I generally ask this a little more directly. As in "what did I miss?" rather than "did I miss anything?". Slightly more likely to get a response from newer referees, in my experience.
“USE YOUR EYES”- U17 captain I was AR1. Called the center ref over and told him to give said player a yellow. On another game, I thought I heard a player mutter “F*** you” after I made a throw in decision against his tram. However, I was not 100% positive, so I let it be.
U12B. I'm AR2. Blue player fouls an orange player. CR blows the whistle and signals for the foul but an Orange parent is still going on about the foul. Blue parent said "He called the foul. What else do you want the ref to do? Handcuff him?"
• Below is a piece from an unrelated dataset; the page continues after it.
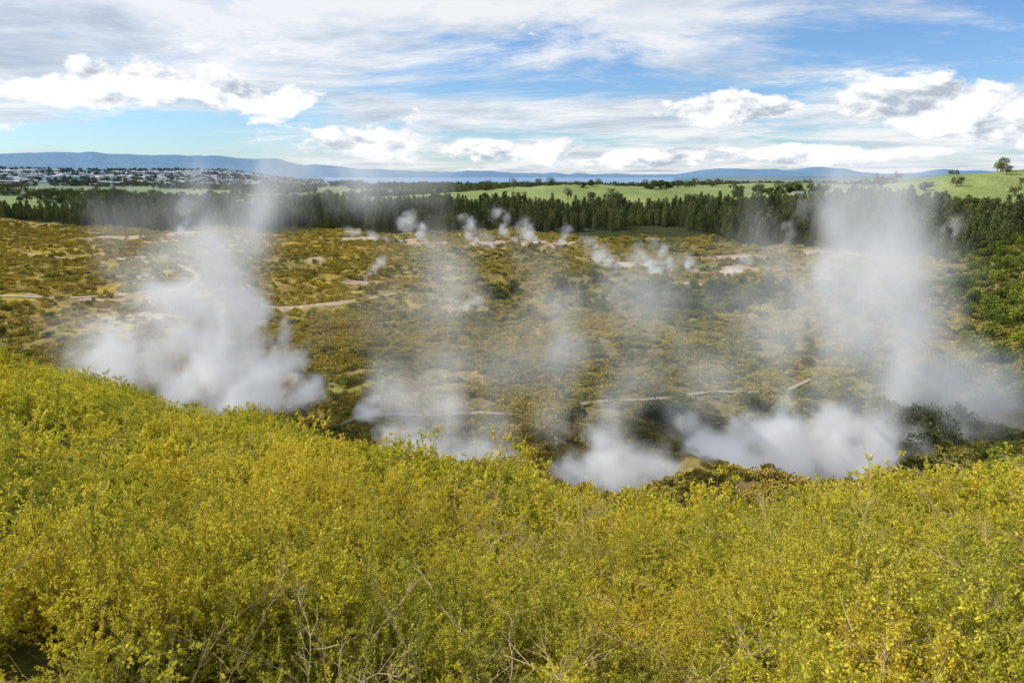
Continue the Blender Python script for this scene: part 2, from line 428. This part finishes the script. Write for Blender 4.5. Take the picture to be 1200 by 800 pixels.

Here’s a new variation of an old canard.... I’m reffing in a tournament yesterday and we are discussing some HS vs. USSF things during a break. I was only half paying attention when he said “It’s a state rule.” I hadn’t heard the rule part of the discussion until much later..... And here it is...I was the referee and he was AR1. He had had a quick flag most of the day, but I was maybe 25 feet from him when he waggled. It was at the halfway line. It was an innocent whistle in a 4-0 game. His flag work left me guessing which way the foul was supposed to go. So, since I was THAT CLOSE to him, I asked. “Against RED, its for kicking the ball while on the ground.” That was the fictitious state rule.
I’m just back from doing a set of ECNL matches. This is currently considered the top tier of girls soccer in the country (until the DA for Girls takes shape). I only bring that up because there was a coach today who claimed it couldn’t be handling “because she only used one hand!”.